St. Elmo's Fire was a coming-of-age drama released in 1985 that had a huge cast:  Demi Moore as party girl Jules Van Patten, Rob Lowe as frat boy Billy Hicks, Emilio Estevez as Kirby Keager, Andie MacDowell, as Dale Biberman, Andrew McCarthy as the sullen Kevin Dolenz, Judd Nelson as yuppie Alec Newbury, and Ally Sheedy as Leslie Hunter.  Although the movie is often considered quintessential 80’s based on the 80’s “Brat Pack” cast, it did not receive good reviews.  Regardless of the lackluster reviews, the cast propelled the film into positive financial territory, earning an estimated 27 million dollars in profits.

St. Elmo’s Fire essentially looked at life from a post-college, yuppie perspective.  The characters in the film are recent university graduates who hang out together at a local college bar called St.

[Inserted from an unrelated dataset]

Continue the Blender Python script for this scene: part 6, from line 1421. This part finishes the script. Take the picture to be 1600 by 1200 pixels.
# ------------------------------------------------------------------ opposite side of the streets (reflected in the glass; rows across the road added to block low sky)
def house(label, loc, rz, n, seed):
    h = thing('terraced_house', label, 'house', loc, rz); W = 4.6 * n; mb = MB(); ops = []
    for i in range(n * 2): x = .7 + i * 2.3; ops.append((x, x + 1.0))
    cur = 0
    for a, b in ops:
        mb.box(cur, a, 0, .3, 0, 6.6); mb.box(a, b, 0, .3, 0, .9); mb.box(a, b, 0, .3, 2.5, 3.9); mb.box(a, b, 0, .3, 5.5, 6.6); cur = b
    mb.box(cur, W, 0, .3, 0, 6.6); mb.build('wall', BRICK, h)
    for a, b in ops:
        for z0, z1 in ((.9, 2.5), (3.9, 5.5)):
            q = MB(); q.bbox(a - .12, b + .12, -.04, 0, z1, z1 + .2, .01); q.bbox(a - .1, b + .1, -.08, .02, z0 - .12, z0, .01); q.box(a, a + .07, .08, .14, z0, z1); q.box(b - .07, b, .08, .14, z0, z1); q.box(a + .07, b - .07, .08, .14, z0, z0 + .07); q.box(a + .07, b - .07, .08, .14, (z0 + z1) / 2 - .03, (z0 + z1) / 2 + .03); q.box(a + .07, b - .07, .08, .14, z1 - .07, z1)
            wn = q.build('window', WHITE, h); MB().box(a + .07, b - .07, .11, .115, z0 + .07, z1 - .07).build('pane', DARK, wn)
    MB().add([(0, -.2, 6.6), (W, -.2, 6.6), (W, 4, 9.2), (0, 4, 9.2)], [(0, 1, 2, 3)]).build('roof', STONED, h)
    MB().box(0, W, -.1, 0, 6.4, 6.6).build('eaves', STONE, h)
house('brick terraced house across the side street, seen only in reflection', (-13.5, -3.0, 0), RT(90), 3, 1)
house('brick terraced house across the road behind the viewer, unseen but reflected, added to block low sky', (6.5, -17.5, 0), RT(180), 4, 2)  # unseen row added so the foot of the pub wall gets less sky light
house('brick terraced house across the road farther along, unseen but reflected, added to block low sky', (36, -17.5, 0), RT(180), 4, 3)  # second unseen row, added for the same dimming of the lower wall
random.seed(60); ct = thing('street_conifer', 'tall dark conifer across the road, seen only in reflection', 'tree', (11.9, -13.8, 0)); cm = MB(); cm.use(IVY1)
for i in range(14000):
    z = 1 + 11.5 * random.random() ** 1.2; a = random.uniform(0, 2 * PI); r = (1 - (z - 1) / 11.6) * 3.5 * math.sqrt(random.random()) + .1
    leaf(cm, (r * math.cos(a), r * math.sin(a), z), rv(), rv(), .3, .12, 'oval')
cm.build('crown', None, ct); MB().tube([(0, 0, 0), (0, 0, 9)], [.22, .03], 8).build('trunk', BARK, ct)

Elmo’s.  Each friend has his or her own issues that they are trying to deal, which ultimately culminates in a desire to not grow up.  Can you blame them?  Growing up isn’t much fun.  Over a period of time, at different meetings at the bar, we learn about the love lives of each friend, their personality hang ups, and how they all like to sleep with each other.

The name of the movie not only comes from the name of the bar, but also a reference made by Billy (Lowe) to Jules (Moore) about her life troubles being nothing more than an illusion, like the phenomena known as St. Elmo’s fire.  In the end, as the group says their goodbyes, they decide to begin meeting at a new bar, called Houlihan’s, which has fewer college students (an allusion to their burgeoning maturity).